Showing posts with label platform. Show all posts
Showing posts with label platform. Show all posts

Sunday, October 11, 2015

Collapse


Sometimes it will take you a few nights of dreaming on the same topic to clarify an on-going issue that you're subconsciously trying to sort out.  This dream gave me a slightly different understanding of the “actor” in A Long Row of Happy Dead, the previous post. And, since we've been looking at dream images, I'll point out that the dress color plays a role.

The Dream: I'm on an outdoor, open-sided stage, a platform. I fall forward, collapsing face down. My head hangs over the front edge.  People flee in all directions, afraid they'll catch what I've got. No one helps. A doctor comes forward and admonishes the others. “It's not contagious,” he says. I'm dressed in a pretty, feminine style, in a dress with a flared skirt like those from the 50s.

Interpretation: Am I ready to collapse? Actors are performers, and the key to this dream is my realization that I've been straining too hard to “perform.” I am experiencing a feeling of social isolation: people flee, and no one wants to help. I'm dressed in a feminine style that hints at my taxing “role” being mired in the obligations of wife and mother. The blue dress says I'm not happy about the situation. (Am I blue?)

I learned the feminine role in the 50s, from a mother who performed it par excellence, but at a cost to herself and to the family who became disenchanted, over the years, at her tendency to do too much and then play the martyr. My dream warns me not to do that by pointing out that it's exhausting me and has no upside: it doesn't win social acceptance or love.

Sunday, July 19, 2015

A New Model


The Dream: A long line of gay couples, all women, are getting married. They are on a platform that looks like a model's runway. They file past and are married by the time they reach the spot where I stand. Each couple is accompanied by a friend, so I'm not sure which of the three is the newly married couple. All women are tall.
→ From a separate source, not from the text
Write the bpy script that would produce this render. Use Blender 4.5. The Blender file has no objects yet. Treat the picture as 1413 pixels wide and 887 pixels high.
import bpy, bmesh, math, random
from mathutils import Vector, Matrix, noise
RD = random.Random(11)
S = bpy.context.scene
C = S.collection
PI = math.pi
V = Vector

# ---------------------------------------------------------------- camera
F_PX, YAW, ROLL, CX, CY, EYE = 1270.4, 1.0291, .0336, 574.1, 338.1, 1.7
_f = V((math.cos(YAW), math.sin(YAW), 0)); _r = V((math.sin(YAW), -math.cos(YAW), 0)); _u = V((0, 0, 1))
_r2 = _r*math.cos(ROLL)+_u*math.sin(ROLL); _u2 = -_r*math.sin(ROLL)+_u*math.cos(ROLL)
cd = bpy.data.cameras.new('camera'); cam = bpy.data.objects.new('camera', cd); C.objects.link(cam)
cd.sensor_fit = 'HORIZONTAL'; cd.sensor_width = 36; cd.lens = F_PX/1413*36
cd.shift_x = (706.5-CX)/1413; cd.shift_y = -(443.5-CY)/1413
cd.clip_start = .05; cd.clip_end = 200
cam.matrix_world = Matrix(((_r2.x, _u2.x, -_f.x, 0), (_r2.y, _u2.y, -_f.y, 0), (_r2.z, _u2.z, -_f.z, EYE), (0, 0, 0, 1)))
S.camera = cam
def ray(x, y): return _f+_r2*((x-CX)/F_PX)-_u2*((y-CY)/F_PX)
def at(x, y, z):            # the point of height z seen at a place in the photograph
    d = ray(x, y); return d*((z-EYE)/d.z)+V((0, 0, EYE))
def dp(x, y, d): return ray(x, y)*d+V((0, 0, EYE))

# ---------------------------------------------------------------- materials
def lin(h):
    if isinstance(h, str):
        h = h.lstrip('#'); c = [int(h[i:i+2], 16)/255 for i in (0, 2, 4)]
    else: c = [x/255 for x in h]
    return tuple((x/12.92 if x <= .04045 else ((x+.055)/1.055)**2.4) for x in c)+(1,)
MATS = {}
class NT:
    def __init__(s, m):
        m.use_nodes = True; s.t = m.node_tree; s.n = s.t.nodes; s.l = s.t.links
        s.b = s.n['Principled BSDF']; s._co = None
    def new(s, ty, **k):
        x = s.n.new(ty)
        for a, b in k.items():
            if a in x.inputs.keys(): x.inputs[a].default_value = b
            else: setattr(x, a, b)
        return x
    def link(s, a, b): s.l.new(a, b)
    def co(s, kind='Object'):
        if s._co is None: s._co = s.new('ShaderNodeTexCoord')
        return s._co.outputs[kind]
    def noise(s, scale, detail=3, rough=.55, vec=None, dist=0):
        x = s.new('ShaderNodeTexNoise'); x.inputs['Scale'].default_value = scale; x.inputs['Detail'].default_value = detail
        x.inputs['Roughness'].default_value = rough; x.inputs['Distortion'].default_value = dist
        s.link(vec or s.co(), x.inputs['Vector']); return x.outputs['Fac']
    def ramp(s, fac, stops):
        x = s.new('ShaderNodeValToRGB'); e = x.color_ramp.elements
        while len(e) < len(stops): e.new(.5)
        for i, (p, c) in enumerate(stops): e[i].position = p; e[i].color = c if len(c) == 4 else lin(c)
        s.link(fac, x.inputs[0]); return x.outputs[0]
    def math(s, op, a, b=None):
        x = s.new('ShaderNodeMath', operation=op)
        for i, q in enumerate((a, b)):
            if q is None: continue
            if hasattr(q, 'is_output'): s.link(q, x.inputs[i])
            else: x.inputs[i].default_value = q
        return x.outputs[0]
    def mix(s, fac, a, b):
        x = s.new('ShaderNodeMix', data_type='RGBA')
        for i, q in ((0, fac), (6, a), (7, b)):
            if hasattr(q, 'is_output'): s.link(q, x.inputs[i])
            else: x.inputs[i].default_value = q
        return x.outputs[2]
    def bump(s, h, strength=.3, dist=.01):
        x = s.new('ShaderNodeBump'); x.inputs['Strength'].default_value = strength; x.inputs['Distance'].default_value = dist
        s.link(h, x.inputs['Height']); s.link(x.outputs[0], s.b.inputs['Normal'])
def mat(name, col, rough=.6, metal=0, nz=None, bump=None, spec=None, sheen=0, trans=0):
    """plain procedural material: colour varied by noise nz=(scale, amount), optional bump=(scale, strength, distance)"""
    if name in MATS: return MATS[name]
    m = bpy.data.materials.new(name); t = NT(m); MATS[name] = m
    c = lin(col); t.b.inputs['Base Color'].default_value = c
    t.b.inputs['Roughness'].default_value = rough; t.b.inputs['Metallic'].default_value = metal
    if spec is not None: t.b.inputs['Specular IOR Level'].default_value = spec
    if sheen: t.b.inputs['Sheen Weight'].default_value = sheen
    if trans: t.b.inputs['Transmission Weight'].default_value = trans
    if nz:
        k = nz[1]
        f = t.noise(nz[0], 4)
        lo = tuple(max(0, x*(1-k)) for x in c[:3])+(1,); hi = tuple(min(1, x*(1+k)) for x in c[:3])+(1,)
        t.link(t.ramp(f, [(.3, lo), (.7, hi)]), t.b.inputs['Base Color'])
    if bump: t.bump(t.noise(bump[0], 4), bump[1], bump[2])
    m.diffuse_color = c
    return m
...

Interpretation: This dream was triggered by a  gay friend's wedding. This type of marriage is a new model. The friends that accompany the newly married couples represent social acceptance, and their tallness symbolizes that now all loving relationships can “stand tall.”

Sunday, March 2, 2014

The Difficulty of Approaching a Painting


The Dream: A painter, a gregarious, accomplished man, allows me to help him. First I watch. He is working with white paint only, a viscous oil. He puts his brush into a long and narrow trough, pulling the brush hairs along the edge again and again to adjust the amount of paint. He does this until I become impatient, thinking, “Get on with it!”

When he finishes applying the paint to the canvas, he has somehow managed to model a man's face and body; his strokes are perfect. I get to work on a similar piece that has been assigned to me and soon create flaws that I can't smooth out. I'm unable to mimic his perfection, try as I might. I get some paint in a spot it shouldn't be. I go for some water and a paper towel. Even though I am aware that water isn't a solvent for oil, I hope I can correct the defect before it's too set to remove.

Later there's an easel arrangement I'm expected to use that I don't understand. A platform is supported by four saw-horses near one end. At the other stands the painting. It appears balanced at the moment, but what will happen when I stand on the platform and approach the painting? Clearly the set-up has no stability.

Interpretation: I'm making some mistakes. As I face my own imperfections I try to solve (solvent) something with the wrong solution (water not turpentine). Getting closer to the problem (the painting) will throw me off-balance. The part of me that can handle it, the dream's competent male artist, has spent a very long time preparing, so long that I've lost patience with him. He works only with white, so might not see the black or gray tones (ambiguities) of the situation. Since the situation (set up) has no stability, it looks as if I'll have to address my difficulty, whether or not I'm ready.